We returned to the car and set off to explore the beautiful botanical gardens at Kirstenbosch. Featuring native plants including endangered prehistoric cycads, the garden is situated at the base of the mountain and, as you wander through the exhibits, you catch glimpses of the city below. A charming new feature is the Boomslang or tree snake, a mid-air boardwalk designed to resemble a snake skeleton that winds in and out of the treetops. As we were leaving, families were arriving with picnic hampers to claim prime lawn spots for the evening’s outdoor film screening.


Saying goodbye to Garth was sad. I’d really enjoyed his company and felt he’d provided a depth to my visit that I would not have achieved had I frolicked through the city in my usual willy-nilly style. My only regret was that I wished I’d had another 3 days. I wanted to spend a day at the beach, swimming in the beautiful waters, hoping that the shark whistle didn’t sound. I wanted to picnic in the Kirstenbosch gardens and watch a film under the stars. Hiking down from Table Mountain would be a great alternative to a return by cable car. And shopping. Our touring days were full so the city’s terrific boutiques and markets were closed by the time we returned in the evening.

As I’ve written before, I have a tremendous sense that each visit to a new place may be my first and last so I like to take bites out of as many things as I can. Having a guide by my side helped me achieve that goal.
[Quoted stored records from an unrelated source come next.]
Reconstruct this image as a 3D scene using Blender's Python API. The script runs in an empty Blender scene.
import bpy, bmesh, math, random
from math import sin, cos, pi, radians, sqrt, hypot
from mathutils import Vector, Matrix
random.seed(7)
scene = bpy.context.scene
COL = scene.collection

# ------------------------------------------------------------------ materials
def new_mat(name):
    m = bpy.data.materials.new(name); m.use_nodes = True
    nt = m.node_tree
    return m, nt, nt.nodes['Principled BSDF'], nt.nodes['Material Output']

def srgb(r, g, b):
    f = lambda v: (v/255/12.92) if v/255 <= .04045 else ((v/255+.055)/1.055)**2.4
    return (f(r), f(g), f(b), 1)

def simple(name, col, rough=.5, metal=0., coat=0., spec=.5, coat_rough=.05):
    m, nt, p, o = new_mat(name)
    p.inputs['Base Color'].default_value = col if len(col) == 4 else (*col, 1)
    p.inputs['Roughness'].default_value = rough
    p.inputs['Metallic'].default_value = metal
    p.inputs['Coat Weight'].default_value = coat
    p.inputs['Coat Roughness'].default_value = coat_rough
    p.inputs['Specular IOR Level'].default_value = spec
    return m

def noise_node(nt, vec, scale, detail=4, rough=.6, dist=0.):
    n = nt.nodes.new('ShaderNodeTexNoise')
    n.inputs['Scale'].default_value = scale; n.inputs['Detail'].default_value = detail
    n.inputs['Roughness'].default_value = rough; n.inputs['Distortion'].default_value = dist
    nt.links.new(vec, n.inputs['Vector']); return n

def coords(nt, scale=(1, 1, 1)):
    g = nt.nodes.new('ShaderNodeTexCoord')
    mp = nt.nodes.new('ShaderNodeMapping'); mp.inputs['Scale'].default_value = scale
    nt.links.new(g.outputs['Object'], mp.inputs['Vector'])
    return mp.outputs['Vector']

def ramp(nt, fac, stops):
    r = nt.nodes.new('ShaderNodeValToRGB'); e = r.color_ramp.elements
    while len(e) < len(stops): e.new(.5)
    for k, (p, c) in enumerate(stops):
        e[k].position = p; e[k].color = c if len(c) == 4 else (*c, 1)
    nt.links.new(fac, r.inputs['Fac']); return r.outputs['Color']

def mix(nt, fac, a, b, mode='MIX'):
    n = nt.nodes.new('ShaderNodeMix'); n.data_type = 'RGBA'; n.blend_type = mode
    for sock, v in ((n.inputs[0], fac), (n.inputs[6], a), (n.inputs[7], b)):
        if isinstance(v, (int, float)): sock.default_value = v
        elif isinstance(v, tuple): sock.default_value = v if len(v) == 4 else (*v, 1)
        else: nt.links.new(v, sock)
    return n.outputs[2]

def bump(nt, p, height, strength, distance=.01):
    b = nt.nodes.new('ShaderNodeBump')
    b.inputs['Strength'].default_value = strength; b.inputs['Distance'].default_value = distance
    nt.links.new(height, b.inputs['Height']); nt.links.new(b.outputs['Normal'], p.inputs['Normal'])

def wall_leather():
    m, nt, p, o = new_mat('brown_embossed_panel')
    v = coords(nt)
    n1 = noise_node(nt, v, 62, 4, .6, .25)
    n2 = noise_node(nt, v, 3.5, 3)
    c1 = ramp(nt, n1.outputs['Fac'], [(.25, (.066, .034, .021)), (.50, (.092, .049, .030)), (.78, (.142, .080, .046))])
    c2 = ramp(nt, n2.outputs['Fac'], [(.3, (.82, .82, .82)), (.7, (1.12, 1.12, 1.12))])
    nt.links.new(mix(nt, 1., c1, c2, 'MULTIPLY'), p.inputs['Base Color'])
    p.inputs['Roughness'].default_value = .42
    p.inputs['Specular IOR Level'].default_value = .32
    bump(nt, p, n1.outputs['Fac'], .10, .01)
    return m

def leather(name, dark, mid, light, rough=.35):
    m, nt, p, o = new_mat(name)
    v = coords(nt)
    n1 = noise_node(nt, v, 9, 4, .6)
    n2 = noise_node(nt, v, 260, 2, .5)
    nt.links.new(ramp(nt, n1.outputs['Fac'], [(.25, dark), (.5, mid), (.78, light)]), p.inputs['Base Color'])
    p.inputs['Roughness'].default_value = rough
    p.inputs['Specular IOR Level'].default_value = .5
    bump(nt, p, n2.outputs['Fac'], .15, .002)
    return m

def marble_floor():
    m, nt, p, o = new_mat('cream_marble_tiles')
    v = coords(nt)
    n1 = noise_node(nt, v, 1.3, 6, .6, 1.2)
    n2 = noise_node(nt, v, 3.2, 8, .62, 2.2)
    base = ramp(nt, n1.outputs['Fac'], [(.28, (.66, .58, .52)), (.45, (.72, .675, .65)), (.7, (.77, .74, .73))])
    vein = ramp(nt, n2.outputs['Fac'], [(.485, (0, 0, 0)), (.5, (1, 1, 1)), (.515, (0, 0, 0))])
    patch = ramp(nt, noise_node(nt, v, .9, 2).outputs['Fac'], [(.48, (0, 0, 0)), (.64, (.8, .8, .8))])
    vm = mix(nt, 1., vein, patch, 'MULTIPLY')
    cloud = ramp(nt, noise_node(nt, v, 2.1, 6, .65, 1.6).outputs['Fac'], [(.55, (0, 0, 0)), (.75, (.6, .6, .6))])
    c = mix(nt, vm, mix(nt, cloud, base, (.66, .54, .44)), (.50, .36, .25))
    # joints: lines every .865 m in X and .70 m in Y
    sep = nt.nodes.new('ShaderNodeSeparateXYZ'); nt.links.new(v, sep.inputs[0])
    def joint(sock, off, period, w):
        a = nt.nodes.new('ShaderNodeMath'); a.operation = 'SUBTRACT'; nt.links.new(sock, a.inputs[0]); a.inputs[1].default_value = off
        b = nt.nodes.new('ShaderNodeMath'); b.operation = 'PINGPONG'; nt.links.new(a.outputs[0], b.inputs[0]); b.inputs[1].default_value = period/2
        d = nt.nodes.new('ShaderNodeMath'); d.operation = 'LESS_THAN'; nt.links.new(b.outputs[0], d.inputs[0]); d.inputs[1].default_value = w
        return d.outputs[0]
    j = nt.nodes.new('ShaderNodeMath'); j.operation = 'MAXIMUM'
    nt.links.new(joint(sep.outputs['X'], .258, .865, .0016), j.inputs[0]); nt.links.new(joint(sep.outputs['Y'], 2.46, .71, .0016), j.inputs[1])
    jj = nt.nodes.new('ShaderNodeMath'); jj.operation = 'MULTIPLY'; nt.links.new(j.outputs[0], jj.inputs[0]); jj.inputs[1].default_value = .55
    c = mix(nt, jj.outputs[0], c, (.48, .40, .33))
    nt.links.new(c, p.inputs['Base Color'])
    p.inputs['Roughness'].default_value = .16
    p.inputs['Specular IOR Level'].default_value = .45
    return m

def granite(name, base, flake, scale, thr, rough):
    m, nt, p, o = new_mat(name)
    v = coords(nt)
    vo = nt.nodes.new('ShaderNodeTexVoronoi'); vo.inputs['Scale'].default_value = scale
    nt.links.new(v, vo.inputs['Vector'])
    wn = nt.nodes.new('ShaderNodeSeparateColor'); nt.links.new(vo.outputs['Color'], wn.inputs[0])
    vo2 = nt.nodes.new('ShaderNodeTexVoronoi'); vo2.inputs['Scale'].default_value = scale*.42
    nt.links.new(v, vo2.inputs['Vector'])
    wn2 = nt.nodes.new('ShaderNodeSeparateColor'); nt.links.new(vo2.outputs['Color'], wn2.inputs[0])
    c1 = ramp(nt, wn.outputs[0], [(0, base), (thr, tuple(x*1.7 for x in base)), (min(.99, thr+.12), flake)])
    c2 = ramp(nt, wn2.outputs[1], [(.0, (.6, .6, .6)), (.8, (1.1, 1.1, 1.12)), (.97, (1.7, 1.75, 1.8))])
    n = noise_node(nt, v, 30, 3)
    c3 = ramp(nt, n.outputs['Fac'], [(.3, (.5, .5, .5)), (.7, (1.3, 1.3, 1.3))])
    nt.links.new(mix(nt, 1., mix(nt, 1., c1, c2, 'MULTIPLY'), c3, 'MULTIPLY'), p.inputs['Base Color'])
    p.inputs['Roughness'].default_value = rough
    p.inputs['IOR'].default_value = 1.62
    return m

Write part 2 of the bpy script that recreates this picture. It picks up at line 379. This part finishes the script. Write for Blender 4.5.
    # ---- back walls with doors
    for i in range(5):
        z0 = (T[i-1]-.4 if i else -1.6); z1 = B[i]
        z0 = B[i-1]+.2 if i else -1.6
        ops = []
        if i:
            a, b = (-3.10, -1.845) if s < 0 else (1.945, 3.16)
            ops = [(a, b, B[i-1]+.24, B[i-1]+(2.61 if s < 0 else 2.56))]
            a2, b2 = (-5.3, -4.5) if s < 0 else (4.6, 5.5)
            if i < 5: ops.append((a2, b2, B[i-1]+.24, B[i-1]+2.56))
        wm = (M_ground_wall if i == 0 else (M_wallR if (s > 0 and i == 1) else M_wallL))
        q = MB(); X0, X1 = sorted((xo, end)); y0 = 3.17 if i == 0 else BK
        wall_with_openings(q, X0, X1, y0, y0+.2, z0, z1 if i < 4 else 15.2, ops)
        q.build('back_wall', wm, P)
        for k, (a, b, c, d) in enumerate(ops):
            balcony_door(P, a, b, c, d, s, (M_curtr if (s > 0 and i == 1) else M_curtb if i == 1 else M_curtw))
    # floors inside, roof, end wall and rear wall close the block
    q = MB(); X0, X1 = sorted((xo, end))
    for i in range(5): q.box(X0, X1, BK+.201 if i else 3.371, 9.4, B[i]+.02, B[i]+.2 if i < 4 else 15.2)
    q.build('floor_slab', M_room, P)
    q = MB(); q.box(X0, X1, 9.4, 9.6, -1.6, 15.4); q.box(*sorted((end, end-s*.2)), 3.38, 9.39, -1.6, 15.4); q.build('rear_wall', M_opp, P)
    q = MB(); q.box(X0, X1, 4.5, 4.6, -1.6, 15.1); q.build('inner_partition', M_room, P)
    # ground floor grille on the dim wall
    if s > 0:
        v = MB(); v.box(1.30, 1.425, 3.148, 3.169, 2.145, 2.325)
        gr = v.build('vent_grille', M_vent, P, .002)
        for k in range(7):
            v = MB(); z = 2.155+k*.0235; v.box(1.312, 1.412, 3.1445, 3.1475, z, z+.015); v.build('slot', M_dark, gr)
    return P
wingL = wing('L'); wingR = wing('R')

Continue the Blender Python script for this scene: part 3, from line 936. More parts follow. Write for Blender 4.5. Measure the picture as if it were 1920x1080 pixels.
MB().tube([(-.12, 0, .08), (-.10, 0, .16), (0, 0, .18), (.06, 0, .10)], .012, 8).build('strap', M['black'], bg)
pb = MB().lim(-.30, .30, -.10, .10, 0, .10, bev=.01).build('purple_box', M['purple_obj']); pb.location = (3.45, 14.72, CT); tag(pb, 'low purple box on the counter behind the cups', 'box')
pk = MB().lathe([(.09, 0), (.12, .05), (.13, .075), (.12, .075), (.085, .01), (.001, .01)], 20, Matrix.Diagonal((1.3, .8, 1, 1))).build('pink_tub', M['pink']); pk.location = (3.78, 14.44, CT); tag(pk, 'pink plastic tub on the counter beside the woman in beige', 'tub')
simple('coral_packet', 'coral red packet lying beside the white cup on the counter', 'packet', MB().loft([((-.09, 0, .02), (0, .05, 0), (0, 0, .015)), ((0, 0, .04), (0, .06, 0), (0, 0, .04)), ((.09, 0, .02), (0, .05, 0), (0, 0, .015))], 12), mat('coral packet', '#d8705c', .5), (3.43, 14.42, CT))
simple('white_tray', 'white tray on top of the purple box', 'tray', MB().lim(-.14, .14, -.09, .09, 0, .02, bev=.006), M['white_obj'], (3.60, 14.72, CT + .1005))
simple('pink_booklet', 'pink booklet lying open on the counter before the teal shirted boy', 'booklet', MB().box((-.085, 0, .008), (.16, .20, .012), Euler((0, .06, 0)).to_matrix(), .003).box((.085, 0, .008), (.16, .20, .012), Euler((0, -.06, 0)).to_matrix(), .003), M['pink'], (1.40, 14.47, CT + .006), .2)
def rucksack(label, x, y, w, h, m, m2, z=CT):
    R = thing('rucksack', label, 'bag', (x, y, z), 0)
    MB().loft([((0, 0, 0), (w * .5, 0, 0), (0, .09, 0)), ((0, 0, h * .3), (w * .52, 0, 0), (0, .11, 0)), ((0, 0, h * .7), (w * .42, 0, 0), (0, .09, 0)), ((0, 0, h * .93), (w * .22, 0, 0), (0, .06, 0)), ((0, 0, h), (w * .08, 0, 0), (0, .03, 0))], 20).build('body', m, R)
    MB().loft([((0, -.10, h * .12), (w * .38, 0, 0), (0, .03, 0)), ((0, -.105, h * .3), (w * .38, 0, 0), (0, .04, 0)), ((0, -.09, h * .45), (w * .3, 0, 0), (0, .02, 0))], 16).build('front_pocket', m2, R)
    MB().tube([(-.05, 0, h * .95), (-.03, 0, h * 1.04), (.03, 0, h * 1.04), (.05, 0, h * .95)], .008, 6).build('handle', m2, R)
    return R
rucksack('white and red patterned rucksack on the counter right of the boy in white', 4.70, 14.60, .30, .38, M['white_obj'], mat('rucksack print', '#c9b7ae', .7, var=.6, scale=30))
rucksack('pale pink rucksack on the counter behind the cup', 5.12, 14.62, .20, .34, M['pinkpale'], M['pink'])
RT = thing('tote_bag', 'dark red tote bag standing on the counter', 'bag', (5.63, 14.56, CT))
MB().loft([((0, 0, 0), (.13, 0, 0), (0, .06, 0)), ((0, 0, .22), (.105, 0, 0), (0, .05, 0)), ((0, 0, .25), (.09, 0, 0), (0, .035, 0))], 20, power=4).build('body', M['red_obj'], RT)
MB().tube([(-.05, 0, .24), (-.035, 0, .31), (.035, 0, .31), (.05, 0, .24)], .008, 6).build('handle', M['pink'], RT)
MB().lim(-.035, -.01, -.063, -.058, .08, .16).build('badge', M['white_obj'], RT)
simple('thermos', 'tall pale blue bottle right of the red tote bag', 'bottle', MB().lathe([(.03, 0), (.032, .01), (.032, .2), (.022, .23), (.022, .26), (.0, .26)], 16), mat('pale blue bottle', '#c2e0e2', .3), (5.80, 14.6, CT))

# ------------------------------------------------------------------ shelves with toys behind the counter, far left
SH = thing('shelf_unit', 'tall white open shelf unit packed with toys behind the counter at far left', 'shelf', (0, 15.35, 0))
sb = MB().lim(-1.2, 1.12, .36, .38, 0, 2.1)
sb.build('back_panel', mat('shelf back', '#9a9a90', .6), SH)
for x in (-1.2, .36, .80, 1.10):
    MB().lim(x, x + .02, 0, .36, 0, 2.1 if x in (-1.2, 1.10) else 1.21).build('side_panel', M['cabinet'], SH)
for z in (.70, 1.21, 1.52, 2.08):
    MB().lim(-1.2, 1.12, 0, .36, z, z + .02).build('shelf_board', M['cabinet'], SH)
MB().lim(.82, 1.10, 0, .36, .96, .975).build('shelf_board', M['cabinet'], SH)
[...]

Info About Cape Town Tour Guides, Attractions, Etc.:

Footsteps to Freedom – Highly recommend this tour agency. I spent two days with owner Garth Angus who was professional, knowledgeable, and personable. They offer two daily scheduled group walking tours, a number of private tours, and are happy to work with you to design a personalized itinerary. Rates start at R260 per person.

Cape Heritage Hotel – Boutique hotel in the heart of the city. Features 17 individually designed rooms (mine had a very large balcony overlooking the dining courtyard) and eclectic artwork in the public spaces. The friendly and helpful staff will assist in every way, including surprising you with a birthday song and champagne! Current rates begin at R2,390 per night, including breakfast.

Table Mountain – If Cape Town’s the dining room, then Table Mountain is, well, the table. You’ll always have a great view of it from the streets, but to really appreciate the city, you need to get to the top. If you have time, a hike’s the way to go. But for the rest of us, a quick trip up on the rotating cable car is fun. Buy your tickets in advance online to avoid the long queue. Rates: Roundrip adult fares are approximately R240.

Bo-Kaap – Start your tour of this colorful neighborhood at the Bo-Kaap Museum on Wale Street to learn about its origins and the people who live here. Stop in to smell the spices at Atlas Trading and consider taking a cooking lesson to learn a thing or two about Cape Malay cuisine.

Boulders Beach – Don’t miss seeing the penguin colony at Boulders Beach, located just south of Simon’s Town on the east side of the peninsula. Adult admission is R65.

Cape Point – This large park is open daily and offers many opportunities for outdoor enthusiasts including sea kayaking, mountain biking, swimming, or simply take a walk along Shipwreck Trail. Park adult admission is R125; funicular rides to the lighthouse are extra.

Kirstenbosch – Acclaimed as “the most beautiful garden in Africa”, it features spectacular views of both the city and the mountain and the opportunity to get up close and personal with exotic plant species. Adult admission is R55.